The Six Days’ Campaign
La Grande Armée was no more. The victors of a hundred battles lay dead in the snows of Russia and fields of Germany. It seemed as if Napoleon had lost his tactical brilliance after the catastrophic meat grinding battlefield losses in 1812 and 1813 against the nations of the Sixth Coalition. By early 1814, Napoleon was forced to fall back on Paris with a 70,000 man shell of his Grande Armée. Four Allied armies numbering more than 600,000 men followed closely behind.
Napoleon was defeated or so the world thought.
Unexpectedly, Napoleon turned to the defense of France with a verve not seen since his campaigns in 1805 and 1806, almost a decade earlier. First, his negotiations with Austria caused significant hesitation in Austria’s Prince Schwarzenburg’s Army of Bohemia (Napoleon’s second wife, Marie Louise, was an Archduchess of Austria and Schwarzenburg’s niece). The second Allied Army, the primarily Swedish and German Northern Army under Napoleon’s former subordinate and now Swedish Crown Prince Jean Bernadotte experienced supply difficulties in the winter weather while slowly moving through the Netherlands. The third Allied Army, the Duke of Wellington’s Peninsular Army, was still crossing the Pyrenees far to the south. With the Austrians, Swedes and British too far away to help, Napoleon turned on Field Marshal Prince von Blücher’s Prussian Army of Silesia on 29 January 1814. Napoleon fixed Blucher in place at the Battles of Brienne and the desperate defense of La Rothiere. He used the respite to gather fresh conscripts and collect garrisons to reinforce his army.
In the freezing weather, with green troops and few supplies, Napoleon struck back.

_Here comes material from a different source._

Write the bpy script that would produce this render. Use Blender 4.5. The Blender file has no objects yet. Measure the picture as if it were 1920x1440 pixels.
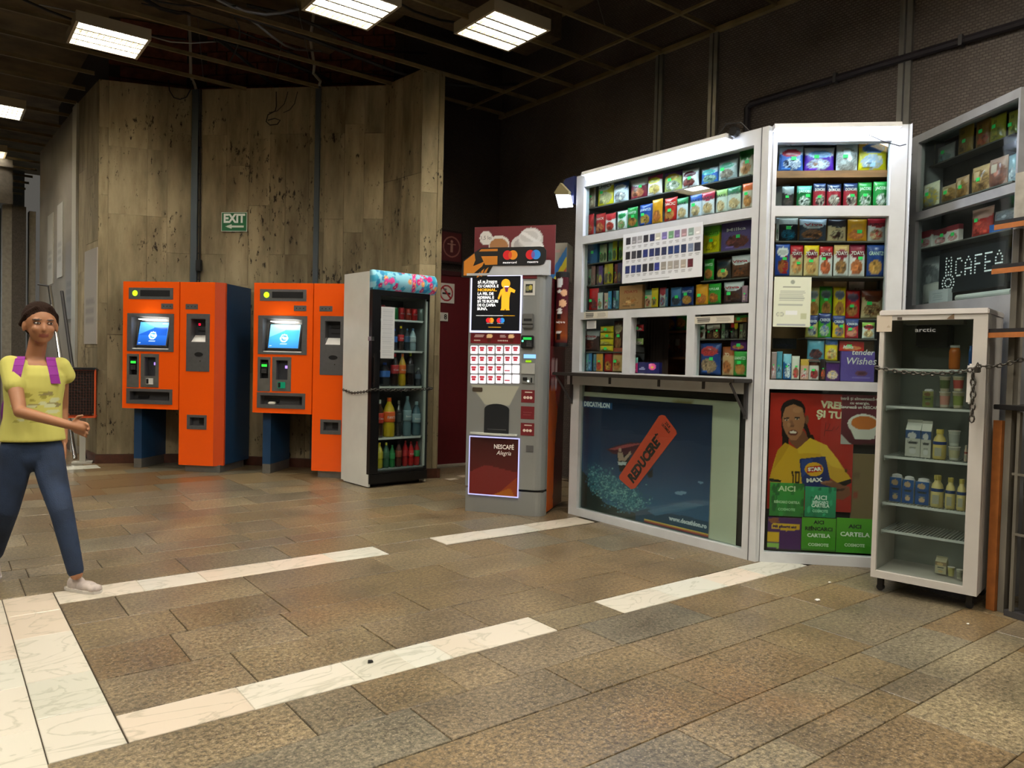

Using his advantage of interior lines of communication to great effect, Napoleon turned on Blucher on 10 February 1814. Over the next six days Napoleon, with an army of just 30,000, won four major victories over Blucher, at the Battles of Champaubert, Montmirail, Château-Thierry, and Vauchamps. He then crushed Blucher’s Russian and Prussian reinforcements on 17 February at the Battle of Mormans. Schwarzenburg paid for his indecisiveness on the 18th when Napoleon defeated him at the Battle of Montereau. In a period of just 20 days, Napoleon and his marshals with a combined force of just 45,000 won ten separate major battles against 400,000 Allied troops. The Austrians and Prussians streamed back east.
The Six Days’ Campaign, and the battles in the days before and after, was a masterpiece of tactical maneuver warfare, a tribute to the courage of the French character, and a testament to the inspired leadership that coaxed the new French conscripts to victory over an overwhelming number of Allied veterans. Unfortunately for Napoleon, the problem with relying on interior lines is that it rarely, if ever, leads to the complete destruction of one’s enemy. Napoleon couldn’t finish the job and still cover Paris.
Napoleon’s inability to pursue allowed the Allies to recover by the end of month. When Blucher and Schwarzenberg returned in March, Napoleon was not be able to repeat the brilliance of the Six Days’ Campaign the month before, despite severing the Allies’ supply lines to the east at the beginning of the month. Blucher and Schwarzenburg just ignored the maneuver and drove on the French capital. On 30 March, the Allies triumphantly entered Paris. Napoleon abdicated the French throne five days later after his marshals mutinied, thus ending the War of the Sixth Coalition. He was sent into exile on the Mediterranean island of Elba, where he would spend the rest of his days.